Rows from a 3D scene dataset

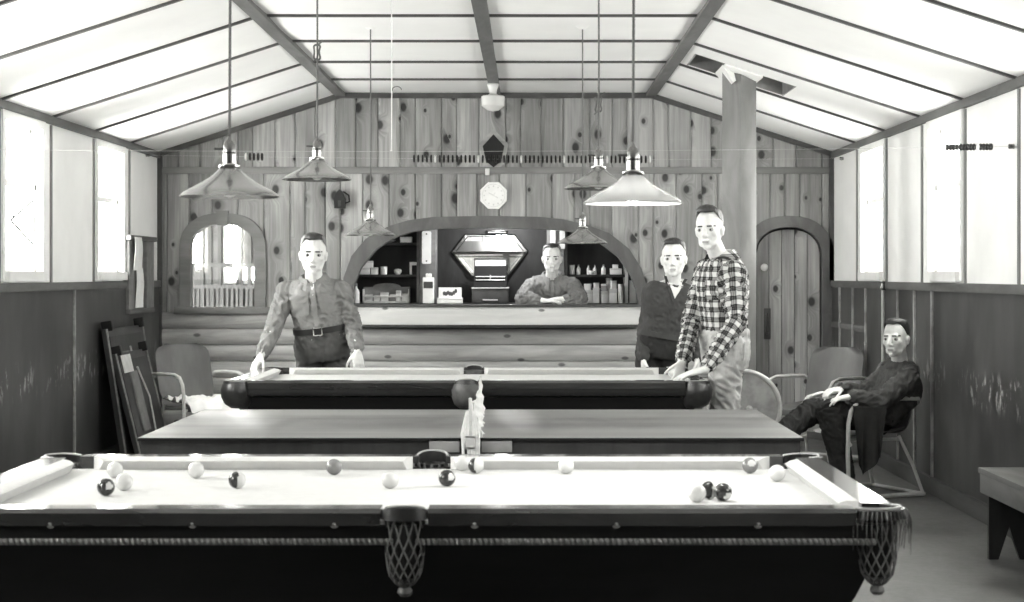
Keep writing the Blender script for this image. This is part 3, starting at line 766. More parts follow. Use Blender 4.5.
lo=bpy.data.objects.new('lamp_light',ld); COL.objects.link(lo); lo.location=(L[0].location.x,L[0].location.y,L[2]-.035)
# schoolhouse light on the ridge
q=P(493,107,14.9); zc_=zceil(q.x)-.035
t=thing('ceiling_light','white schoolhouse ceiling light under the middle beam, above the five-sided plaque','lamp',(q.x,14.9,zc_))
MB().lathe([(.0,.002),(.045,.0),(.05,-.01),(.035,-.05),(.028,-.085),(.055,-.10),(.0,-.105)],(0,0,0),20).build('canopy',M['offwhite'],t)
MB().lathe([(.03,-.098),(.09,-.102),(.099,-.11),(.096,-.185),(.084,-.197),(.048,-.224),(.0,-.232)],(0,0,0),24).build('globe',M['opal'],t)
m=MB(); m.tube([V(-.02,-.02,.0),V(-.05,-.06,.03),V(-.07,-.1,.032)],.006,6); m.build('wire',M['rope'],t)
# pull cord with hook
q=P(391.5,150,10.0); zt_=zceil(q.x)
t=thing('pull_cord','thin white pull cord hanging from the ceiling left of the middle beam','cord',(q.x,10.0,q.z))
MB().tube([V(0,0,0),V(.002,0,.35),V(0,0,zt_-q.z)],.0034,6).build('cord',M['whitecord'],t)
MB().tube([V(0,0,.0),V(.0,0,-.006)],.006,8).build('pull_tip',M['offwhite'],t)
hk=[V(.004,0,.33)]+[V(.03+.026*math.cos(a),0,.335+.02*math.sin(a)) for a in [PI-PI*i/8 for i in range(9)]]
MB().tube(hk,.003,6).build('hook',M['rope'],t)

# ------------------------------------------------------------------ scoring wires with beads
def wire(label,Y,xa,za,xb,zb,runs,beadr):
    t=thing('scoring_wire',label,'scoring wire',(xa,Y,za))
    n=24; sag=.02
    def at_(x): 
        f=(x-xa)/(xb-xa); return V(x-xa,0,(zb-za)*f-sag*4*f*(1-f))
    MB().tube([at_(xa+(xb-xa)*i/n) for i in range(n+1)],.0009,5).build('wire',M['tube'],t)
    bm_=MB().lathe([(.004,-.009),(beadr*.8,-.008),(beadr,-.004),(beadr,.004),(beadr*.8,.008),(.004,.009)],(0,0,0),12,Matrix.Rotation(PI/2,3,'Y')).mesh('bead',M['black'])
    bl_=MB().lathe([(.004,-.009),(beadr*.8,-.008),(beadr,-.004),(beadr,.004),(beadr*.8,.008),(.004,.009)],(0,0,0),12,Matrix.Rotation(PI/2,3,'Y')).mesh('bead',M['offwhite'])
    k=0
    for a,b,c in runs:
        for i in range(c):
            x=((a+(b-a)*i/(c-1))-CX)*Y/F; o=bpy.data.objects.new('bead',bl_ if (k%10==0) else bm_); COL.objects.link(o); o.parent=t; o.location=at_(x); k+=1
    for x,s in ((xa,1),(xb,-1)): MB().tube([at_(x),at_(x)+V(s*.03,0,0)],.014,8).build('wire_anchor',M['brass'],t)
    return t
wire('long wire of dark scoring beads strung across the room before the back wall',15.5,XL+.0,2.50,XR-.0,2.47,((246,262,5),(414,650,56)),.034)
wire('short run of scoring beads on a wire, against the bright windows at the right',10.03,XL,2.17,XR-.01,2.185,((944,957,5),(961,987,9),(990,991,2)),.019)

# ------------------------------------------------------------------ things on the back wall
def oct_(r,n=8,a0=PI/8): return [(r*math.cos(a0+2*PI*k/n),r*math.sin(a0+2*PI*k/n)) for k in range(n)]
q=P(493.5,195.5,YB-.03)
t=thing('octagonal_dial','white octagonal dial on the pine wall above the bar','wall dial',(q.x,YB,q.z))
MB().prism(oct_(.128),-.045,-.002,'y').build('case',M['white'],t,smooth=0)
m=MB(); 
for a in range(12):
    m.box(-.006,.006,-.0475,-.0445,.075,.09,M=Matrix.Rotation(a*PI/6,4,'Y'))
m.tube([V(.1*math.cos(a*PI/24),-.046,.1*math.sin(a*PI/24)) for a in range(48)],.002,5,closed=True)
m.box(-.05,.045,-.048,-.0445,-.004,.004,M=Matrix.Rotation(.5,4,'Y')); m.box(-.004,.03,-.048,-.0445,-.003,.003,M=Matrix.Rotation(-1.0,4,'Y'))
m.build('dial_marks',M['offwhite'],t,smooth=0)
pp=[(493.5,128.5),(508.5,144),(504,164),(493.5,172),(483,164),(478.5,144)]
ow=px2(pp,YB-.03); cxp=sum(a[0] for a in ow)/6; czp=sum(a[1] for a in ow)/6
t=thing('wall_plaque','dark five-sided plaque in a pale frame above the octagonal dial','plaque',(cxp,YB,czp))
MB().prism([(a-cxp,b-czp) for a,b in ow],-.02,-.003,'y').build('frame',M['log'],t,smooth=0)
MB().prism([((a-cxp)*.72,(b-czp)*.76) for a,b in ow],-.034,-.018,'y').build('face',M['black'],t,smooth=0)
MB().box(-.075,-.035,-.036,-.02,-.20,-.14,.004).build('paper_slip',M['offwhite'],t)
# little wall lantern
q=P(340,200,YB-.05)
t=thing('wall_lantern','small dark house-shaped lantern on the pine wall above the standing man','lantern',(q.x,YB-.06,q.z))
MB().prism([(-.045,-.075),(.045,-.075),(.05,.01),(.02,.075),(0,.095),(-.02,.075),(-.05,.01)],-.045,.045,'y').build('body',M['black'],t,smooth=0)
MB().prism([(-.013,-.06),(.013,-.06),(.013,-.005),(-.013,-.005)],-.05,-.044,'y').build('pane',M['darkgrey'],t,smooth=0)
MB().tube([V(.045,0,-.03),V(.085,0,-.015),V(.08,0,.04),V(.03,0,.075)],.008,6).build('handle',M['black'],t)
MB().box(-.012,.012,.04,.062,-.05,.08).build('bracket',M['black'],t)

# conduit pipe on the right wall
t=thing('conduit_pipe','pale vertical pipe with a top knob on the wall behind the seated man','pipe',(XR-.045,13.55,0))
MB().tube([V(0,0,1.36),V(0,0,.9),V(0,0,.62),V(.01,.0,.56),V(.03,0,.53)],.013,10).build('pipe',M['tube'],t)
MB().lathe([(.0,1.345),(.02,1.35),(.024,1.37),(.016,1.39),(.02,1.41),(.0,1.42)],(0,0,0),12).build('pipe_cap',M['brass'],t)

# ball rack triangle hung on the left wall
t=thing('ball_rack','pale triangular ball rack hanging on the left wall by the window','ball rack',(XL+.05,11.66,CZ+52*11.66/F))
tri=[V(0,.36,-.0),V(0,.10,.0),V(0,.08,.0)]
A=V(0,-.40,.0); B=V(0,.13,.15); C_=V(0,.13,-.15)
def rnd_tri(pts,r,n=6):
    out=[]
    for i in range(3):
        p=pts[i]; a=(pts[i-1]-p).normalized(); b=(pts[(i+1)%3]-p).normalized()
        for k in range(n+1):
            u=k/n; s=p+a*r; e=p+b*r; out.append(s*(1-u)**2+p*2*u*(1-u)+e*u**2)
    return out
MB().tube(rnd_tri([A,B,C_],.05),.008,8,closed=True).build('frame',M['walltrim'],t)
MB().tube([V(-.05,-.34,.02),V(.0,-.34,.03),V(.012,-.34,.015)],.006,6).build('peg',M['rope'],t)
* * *
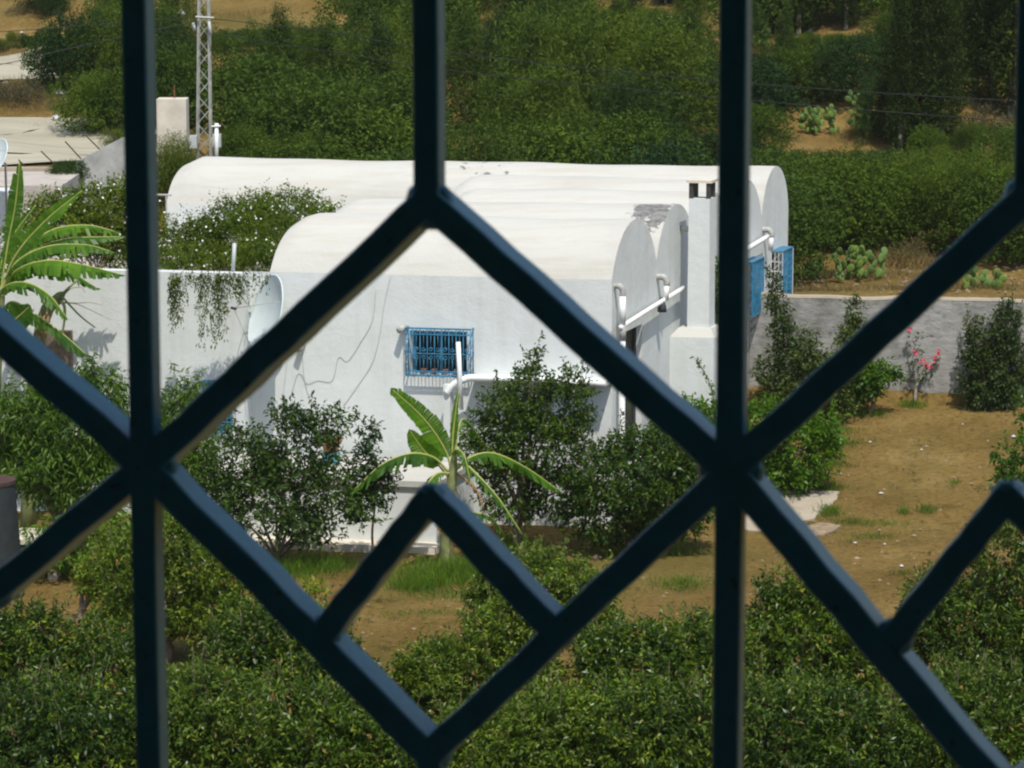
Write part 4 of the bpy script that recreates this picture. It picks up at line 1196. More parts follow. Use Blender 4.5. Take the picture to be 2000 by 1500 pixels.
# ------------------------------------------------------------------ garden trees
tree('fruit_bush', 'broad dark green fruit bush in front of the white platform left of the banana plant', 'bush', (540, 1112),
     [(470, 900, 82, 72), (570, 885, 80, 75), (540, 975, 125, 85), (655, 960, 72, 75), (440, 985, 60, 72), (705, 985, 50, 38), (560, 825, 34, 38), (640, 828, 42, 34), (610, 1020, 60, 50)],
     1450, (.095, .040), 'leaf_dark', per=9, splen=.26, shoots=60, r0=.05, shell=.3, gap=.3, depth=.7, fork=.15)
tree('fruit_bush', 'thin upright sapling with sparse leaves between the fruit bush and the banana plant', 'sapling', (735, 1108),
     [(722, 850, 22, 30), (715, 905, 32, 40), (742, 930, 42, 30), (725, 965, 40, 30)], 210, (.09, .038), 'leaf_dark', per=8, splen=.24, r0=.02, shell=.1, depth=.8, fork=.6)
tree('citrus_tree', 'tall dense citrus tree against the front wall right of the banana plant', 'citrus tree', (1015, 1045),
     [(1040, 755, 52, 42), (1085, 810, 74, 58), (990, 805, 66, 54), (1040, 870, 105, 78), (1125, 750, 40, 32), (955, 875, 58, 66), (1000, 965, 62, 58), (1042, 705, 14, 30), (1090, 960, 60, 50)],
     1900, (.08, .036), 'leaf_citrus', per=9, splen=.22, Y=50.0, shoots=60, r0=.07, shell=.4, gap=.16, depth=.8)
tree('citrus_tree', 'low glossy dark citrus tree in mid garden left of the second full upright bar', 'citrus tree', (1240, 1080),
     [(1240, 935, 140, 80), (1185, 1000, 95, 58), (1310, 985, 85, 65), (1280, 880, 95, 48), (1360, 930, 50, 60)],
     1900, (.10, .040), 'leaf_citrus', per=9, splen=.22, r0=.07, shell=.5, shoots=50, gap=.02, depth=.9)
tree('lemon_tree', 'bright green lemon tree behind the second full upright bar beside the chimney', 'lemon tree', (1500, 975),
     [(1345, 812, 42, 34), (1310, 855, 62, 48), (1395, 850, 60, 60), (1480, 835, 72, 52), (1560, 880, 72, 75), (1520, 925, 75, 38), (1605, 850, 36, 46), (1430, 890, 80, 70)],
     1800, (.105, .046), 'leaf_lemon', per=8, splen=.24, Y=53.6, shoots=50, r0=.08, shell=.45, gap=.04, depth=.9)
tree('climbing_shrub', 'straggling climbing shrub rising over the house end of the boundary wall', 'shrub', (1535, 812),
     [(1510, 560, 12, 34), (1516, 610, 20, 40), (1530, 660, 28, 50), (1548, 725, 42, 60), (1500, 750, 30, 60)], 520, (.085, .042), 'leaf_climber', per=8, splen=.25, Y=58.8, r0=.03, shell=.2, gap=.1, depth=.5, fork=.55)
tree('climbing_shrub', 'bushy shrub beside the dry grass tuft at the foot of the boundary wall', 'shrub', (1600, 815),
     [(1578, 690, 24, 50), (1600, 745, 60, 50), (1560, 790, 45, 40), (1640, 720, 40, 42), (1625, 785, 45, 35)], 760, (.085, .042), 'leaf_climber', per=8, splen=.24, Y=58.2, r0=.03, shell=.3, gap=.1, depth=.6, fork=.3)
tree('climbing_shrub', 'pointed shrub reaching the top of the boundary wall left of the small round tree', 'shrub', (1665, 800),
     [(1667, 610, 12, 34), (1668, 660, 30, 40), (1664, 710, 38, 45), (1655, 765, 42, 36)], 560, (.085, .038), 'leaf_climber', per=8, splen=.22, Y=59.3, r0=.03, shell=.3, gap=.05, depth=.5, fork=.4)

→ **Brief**
From the records above, retype only the lines starting at the line that contains "Keep writing the" and ending at the line that contains "MB().tube(hk,.003,6).build('hook',M['rope'],t)", both included.

→ **The output**
Keep writing the Blender script for this image. This is part 3, starting at line 766. More parts follow. Use Blender 4.5.
lo=bpy.data.objects.new('lamp_light',ld); COL.objects.link(lo); lo.location=(L[0].location.x,L[0].location.y,L[2]-.035)
# schoolhouse light on the ridge
q=P(493,107,14.9); zc_=zceil(q.x)-.035
t=thing('ceiling_light','white schoolhouse ceiling light under the middle beam, above the five-sided plaque','lamp',(q.x,14.9,zc_))
MB().lathe([(.0,.002),(.045,.0),(.05,-.01),(.035,-.05),(.028,-.085),(.055,-.10),(.0,-.105)],(0,0,0),20).build('canopy',M['offwhite'],t)
MB().lathe([(.03,-.098),(.09,-.102),(.099,-.11),(.096,-.185),(.084,-.197),(.048,-.224),(.0,-.232)],(0,0,0),24).build('globe',M['opal'],t)
m=MB(); m.tube([V(-.02,-.02,.0),V(-.05,-.06,.03),V(-.07,-.1,.032)],.006,6); m.build('wire',M['rope'],t)
# pull cord with hook
q=P(391.5,150,10.0); zt_=zceil(q.x)
t=thing('pull_cord','thin white pull cord hanging from the ceiling left of the middle beam','cord',(q.x,10.0,q.z))
MB().tube([V(0,0,0),V(.002,0,.35),V(0,0,zt_-q.z)],.0034,6).build('cord',M['whitecord'],t)
MB().tube([V(0,0,.0),V(.0,0,-.006)],.006,8).build('pull_tip',M['offwhite'],t)
hk=[V(.004,0,.33)]+[V(.03+.026*math.cos(a),0,.335+.02*math.sin(a)) for a in [PI-PI*i/8 for i in range(9)]]
MB().tube(hk,.003,6).build('hook',M['rope'],t)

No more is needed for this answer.